An open problem about Rosser sentences?
Fix on a provability predicate Prov for a suitable theory T (there’s a lot of choices to make
here, starting of course with a choice of Gödel coding). Then any Gödel sentence in the sense of a fixed point for Prov is provably equivalent in T to the consistency sentence not-Prov(0=1). So these Gödel sentences are all equivalent. That’s all familiar.
Now Rosserize the provability predicate in the usual way, and consider Rosser sentences, meaning fixed points for this doctored predicate. The question was recently asked on math.stackexchange: are these Rosser sentences also provably equivalent with each other?
I knew there was a relevant paper by D. Guaspari and R. Solovay, ‘Rosser Sentences’, Annals of Math. Logic vol 16 (1979), pp. 81-99. And their key relevant result about Rosser sentences is this. There are some ‘standard’ provability predicates whose Rosser sentences are all equivalent, and there are other ‘standard’ provability predicates whose Rosser sentences are not all equivalent. (Being standard is a matter of satsifying two of the usual derivability conditions.)
The proofs of these results need quite a bit of apparatus: and the authors remark that the situation with respect to the “usual” provability predicate constructed in the normal way without fancy tweaking “seems to be very difficult” and is [or rather was at that time of publication, 1979] unsettled. But is the question still unsettled?

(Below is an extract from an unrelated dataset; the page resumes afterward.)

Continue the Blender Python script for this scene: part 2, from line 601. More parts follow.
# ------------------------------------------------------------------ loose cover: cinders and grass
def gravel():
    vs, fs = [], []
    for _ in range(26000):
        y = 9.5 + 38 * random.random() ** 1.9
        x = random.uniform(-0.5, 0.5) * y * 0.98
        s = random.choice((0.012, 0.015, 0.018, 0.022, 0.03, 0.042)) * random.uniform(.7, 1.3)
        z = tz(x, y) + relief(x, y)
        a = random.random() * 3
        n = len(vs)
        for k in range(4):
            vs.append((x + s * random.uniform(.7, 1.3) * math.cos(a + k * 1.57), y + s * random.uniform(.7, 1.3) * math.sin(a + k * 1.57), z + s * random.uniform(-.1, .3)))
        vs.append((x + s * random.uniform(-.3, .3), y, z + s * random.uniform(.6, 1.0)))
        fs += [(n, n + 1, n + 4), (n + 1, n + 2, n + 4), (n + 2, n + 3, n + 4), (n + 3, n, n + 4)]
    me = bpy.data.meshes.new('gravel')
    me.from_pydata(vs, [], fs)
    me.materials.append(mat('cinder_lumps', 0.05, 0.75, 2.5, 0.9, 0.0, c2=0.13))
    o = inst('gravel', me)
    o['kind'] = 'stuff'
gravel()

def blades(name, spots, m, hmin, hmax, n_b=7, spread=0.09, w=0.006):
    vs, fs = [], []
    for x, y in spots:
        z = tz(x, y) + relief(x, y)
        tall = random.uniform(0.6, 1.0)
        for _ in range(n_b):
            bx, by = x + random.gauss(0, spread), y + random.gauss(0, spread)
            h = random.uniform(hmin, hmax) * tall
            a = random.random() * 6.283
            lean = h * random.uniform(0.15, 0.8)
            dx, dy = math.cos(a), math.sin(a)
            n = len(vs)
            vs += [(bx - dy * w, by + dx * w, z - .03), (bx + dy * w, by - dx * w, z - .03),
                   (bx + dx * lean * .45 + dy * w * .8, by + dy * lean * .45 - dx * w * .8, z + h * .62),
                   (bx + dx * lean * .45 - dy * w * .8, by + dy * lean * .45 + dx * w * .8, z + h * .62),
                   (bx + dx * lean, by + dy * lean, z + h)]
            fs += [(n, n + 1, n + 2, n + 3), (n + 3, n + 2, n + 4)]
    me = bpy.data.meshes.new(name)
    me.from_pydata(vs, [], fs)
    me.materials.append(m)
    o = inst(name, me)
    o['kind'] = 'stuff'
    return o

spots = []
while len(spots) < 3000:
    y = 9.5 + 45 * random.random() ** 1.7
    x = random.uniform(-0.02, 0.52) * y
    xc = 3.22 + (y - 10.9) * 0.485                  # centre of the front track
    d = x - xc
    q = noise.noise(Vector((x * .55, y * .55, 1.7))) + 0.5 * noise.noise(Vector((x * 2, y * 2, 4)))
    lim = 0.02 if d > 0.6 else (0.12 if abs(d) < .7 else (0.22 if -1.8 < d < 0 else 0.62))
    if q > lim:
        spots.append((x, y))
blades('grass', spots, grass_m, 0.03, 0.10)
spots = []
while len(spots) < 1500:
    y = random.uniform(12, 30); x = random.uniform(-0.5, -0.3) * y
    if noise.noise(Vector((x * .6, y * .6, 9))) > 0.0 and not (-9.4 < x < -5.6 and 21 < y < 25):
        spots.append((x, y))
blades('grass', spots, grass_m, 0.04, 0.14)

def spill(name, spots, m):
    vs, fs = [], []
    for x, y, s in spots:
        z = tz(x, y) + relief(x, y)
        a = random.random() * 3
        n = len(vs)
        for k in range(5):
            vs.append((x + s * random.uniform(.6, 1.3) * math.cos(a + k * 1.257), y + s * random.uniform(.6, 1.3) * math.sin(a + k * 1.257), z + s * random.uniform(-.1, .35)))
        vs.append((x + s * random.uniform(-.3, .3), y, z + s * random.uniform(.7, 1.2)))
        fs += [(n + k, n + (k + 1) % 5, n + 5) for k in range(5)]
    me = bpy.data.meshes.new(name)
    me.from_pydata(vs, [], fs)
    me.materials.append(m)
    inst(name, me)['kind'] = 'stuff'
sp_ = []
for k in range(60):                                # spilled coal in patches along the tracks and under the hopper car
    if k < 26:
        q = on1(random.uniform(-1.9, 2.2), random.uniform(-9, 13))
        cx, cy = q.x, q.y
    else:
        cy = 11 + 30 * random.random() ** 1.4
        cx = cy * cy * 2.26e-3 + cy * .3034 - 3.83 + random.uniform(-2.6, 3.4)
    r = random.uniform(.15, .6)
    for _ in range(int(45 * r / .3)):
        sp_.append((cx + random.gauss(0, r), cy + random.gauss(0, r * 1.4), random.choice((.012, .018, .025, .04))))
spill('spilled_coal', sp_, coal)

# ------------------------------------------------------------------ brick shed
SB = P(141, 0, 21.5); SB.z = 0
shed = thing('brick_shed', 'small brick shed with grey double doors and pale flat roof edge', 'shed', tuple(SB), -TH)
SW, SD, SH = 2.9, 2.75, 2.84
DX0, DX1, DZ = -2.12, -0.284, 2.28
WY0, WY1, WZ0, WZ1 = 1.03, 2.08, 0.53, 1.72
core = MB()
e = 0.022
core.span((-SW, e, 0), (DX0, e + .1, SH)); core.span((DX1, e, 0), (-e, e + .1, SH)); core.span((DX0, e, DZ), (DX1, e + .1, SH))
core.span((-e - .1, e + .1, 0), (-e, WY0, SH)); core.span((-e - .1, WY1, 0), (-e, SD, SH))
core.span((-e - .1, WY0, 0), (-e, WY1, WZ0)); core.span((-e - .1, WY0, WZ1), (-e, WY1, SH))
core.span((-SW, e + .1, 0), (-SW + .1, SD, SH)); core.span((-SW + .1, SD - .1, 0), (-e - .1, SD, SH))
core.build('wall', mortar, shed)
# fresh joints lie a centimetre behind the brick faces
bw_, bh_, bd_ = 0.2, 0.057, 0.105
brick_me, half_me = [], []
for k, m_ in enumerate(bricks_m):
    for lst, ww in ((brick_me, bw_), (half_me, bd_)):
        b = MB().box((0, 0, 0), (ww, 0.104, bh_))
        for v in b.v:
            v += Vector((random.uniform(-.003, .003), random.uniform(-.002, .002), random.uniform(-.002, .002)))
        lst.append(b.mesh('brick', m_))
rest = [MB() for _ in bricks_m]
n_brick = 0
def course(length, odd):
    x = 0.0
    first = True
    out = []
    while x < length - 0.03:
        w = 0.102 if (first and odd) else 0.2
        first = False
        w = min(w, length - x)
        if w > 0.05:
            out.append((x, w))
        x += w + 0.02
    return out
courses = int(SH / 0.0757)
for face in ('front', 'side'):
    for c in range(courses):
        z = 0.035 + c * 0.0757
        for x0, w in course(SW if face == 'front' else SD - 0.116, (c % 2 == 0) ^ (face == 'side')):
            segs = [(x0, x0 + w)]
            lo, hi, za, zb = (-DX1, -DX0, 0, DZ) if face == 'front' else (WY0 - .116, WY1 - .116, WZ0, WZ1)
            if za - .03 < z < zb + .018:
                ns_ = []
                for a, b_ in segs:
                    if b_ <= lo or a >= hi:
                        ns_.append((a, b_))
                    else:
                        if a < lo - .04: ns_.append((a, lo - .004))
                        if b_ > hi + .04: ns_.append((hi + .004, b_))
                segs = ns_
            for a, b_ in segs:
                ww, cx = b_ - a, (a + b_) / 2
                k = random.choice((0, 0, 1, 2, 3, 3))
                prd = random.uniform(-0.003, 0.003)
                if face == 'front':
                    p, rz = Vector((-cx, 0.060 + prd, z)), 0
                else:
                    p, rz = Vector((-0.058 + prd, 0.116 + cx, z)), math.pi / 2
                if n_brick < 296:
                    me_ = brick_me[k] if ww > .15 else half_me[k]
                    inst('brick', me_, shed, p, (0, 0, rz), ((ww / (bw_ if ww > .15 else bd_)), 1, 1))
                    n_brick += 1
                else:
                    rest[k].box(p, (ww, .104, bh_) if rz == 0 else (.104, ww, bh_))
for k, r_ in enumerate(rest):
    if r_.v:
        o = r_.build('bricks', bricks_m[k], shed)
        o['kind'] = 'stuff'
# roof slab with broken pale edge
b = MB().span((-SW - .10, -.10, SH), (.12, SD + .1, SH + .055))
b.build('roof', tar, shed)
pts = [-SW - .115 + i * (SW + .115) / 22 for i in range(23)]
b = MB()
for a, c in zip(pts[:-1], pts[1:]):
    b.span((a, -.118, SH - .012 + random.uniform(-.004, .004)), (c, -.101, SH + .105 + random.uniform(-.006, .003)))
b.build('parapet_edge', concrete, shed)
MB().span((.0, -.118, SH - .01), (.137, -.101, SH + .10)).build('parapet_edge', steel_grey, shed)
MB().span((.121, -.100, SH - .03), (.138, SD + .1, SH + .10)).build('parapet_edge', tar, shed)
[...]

Well, I note that in Buss’s *Handbook of Proof Theory* (1998), p. 496, it is still reported as an open question whether there is a reasonable notion of “usual” provability predicate for which it can be settled whether or not all Rosser sentences for such a predicate are equivalent. It is interesting that the problem should be this intractable. I just don’t know whether there is any more recent work which sheds further light. Any offers?